- _Task description_
Set down the material exactly as given, please, from its first line through the line that includes "S.camera = co".

- _Provided data_
==================================================

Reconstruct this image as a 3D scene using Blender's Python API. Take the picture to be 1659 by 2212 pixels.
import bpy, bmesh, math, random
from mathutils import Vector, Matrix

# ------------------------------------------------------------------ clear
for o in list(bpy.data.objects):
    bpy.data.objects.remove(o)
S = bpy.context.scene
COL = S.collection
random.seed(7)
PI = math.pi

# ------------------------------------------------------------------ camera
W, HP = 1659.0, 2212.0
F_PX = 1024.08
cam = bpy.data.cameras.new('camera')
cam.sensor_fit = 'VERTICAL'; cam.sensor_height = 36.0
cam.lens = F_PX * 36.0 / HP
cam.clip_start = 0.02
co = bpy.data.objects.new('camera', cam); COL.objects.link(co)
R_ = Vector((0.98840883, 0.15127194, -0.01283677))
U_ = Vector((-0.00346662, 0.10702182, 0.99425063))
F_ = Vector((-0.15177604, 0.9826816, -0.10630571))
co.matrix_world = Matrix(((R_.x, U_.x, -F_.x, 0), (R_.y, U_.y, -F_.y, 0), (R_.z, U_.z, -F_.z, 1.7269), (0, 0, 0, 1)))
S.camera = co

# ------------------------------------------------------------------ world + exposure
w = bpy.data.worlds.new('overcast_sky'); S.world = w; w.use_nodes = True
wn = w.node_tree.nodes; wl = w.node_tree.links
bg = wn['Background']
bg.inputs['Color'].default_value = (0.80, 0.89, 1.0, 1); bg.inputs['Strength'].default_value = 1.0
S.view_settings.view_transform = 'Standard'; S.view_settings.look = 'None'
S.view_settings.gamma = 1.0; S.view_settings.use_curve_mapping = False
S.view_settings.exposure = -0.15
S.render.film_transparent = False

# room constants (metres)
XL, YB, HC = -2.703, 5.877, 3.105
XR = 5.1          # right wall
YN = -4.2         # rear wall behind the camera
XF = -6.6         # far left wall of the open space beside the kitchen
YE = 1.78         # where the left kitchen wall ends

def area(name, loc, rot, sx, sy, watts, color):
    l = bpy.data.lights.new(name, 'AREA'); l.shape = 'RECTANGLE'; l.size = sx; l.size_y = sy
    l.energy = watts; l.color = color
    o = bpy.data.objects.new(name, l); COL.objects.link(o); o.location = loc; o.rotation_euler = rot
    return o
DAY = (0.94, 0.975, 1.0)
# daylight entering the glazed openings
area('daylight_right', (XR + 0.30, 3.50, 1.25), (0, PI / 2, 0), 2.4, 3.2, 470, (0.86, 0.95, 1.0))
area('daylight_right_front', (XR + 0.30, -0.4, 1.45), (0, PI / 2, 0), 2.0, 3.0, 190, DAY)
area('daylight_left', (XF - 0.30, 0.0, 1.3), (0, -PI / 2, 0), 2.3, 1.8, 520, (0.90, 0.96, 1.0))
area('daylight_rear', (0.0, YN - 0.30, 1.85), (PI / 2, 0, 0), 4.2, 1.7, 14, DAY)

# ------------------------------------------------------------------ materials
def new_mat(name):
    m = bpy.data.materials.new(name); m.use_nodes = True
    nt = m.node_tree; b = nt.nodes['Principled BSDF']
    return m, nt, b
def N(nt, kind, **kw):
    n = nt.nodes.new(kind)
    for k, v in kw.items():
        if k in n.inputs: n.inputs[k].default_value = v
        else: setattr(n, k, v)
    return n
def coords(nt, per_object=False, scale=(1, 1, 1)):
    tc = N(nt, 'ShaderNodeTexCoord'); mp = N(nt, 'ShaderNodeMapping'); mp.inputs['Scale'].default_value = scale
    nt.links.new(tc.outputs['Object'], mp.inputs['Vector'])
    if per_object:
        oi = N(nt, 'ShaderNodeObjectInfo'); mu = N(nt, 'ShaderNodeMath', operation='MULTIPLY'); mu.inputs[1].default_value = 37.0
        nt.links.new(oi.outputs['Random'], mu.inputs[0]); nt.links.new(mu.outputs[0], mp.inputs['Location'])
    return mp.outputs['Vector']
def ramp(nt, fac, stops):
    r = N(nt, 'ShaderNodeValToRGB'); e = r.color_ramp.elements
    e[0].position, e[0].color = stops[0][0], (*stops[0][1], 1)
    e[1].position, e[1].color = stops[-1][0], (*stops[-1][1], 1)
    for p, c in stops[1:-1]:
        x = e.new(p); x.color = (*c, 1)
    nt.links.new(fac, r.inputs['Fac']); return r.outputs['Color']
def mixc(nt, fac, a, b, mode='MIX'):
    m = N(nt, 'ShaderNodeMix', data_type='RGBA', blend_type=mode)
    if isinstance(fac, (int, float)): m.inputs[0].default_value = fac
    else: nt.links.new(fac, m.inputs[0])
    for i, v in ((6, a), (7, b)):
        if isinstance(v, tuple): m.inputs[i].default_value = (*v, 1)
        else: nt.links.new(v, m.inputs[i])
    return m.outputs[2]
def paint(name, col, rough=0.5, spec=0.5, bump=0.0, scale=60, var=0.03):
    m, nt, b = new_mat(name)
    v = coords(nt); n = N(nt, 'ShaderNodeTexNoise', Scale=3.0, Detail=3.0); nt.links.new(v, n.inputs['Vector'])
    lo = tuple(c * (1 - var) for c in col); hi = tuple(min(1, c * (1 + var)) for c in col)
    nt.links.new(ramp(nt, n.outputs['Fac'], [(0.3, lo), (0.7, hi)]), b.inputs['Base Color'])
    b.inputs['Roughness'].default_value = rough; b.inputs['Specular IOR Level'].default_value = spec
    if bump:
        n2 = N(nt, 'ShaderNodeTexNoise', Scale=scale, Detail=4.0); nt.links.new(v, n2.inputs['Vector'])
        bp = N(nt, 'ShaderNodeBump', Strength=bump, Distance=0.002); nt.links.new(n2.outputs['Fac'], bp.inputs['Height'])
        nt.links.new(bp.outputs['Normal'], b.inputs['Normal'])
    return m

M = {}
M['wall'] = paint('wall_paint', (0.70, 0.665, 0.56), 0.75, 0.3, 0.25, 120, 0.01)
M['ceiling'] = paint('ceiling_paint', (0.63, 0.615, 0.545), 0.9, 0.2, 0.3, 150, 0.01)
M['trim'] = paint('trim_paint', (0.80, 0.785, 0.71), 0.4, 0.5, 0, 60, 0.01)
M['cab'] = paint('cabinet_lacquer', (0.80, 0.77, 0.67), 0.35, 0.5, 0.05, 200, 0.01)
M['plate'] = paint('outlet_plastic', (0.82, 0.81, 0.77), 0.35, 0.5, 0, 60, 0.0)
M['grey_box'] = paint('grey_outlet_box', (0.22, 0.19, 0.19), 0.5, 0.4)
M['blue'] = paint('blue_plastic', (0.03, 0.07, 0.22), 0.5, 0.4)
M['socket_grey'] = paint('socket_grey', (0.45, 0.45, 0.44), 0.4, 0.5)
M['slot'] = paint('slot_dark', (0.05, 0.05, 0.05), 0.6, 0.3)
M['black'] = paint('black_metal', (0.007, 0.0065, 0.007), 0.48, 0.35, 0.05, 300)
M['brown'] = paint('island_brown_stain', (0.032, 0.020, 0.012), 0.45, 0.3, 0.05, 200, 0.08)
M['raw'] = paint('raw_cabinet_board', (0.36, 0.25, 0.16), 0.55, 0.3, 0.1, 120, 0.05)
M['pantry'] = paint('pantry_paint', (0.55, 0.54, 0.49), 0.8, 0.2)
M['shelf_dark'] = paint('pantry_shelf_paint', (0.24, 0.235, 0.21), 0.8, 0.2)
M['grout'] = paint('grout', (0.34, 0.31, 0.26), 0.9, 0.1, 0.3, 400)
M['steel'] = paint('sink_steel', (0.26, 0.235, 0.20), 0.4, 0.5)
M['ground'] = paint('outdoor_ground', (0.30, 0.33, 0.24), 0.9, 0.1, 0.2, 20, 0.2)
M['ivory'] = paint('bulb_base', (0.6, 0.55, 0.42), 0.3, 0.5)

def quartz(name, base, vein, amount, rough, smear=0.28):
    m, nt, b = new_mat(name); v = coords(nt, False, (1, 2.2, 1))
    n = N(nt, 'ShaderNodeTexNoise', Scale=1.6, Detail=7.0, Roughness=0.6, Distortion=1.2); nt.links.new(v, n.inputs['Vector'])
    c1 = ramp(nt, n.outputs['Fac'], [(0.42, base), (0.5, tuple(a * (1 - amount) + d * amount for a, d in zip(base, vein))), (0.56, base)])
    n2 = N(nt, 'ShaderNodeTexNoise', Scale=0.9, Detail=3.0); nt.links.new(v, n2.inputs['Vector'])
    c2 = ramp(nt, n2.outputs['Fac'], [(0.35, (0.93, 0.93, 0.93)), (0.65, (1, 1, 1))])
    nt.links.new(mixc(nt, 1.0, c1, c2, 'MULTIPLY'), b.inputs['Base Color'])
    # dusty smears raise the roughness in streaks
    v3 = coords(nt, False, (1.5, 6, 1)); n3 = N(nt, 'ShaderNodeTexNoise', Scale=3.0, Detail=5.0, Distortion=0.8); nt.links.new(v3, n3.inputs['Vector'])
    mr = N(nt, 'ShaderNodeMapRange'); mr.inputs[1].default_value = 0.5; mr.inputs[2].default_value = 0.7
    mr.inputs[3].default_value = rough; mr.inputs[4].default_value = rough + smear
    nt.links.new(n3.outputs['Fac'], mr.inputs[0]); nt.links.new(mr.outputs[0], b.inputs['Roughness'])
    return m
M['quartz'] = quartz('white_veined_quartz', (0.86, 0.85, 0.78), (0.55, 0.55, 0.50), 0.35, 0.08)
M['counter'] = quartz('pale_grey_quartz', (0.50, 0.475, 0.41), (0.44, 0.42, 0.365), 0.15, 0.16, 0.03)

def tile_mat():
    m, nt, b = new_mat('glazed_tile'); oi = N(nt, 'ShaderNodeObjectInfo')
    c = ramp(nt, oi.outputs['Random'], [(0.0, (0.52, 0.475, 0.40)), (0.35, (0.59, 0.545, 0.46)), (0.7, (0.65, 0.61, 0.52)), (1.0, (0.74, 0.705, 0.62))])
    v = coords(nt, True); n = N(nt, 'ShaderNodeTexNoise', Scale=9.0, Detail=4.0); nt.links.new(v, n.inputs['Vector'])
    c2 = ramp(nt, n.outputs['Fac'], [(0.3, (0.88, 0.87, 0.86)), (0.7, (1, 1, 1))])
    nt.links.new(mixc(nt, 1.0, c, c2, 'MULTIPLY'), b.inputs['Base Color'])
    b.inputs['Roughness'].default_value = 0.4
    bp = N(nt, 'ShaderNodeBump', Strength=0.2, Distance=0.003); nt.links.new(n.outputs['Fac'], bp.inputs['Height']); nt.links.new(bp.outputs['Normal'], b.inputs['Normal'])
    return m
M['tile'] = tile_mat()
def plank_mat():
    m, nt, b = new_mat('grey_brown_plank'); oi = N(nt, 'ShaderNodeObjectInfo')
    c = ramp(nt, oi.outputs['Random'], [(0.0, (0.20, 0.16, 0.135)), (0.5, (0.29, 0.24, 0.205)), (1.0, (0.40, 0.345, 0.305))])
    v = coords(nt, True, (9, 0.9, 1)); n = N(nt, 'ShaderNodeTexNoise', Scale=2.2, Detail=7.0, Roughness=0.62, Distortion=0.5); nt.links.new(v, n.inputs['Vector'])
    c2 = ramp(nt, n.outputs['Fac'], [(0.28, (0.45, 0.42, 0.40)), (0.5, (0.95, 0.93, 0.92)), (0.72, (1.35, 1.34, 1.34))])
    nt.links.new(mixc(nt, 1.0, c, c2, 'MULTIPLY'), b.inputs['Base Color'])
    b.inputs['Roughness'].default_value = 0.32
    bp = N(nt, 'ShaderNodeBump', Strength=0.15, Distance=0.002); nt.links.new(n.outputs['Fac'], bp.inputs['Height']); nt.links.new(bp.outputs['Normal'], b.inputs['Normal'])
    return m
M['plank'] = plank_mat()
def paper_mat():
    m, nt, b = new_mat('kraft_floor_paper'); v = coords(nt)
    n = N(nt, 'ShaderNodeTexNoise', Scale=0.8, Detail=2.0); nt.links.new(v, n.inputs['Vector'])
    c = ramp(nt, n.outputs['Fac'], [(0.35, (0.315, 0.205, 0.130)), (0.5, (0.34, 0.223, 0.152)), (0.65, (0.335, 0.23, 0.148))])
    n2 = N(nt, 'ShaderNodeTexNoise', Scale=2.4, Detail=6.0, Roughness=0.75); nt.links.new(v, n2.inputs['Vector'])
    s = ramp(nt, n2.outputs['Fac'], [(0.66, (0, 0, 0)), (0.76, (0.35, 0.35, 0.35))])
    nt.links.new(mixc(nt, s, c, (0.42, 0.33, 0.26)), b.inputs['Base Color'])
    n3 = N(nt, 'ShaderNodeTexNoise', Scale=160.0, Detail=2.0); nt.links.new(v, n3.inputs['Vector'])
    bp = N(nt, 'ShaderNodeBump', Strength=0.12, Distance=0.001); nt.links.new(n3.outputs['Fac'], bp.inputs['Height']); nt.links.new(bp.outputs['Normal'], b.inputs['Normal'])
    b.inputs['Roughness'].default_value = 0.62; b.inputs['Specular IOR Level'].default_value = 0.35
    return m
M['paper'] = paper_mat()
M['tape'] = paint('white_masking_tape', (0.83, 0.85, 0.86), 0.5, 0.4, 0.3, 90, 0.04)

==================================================

- _Solution to the problem_
Reconstruct this image as a 3D scene using Blender's Python API. Take the picture to be 1659 by 2212 pixels.
import bpy, bmesh, math, random
from mathutils import Vector, Matrix

# ------------------------------------------------------------------ clear
for o in list(bpy.data.objects):
    bpy.data.objects.remove(o)
S = bpy.context.scene
COL = S.collection
random.seed(7)
PI = math.pi

# ------------------------------------------------------------------ camera
W, HP = 1659.0, 2212.0
F_PX = 1024.08
cam = bpy.data.cameras.new('camera')
cam.sensor_fit = 'VERTICAL'; cam.sensor_height = 36.0
cam.lens = F_PX * 36.0 / HP
cam.clip_start = 0.02
co = bpy.data.objects.new('camera', cam); COL.objects.link(co)
R_ = Vector((0.98840883, 0.15127194, -0.01283677))
U_ = Vector((-0.00346662, 0.10702182, 0.99425063))
F_ = Vector((-0.15177604, 0.9826816, -0.10630571))
co.matrix_world = Matrix(((R_.x, U_.x, -F_.x, 0), (R_.y, U_.y, -F_.y, 0), (R_.z, U_.z, -F_.z, 1.7269), (0, 0, 0, 1)))
S.camera = co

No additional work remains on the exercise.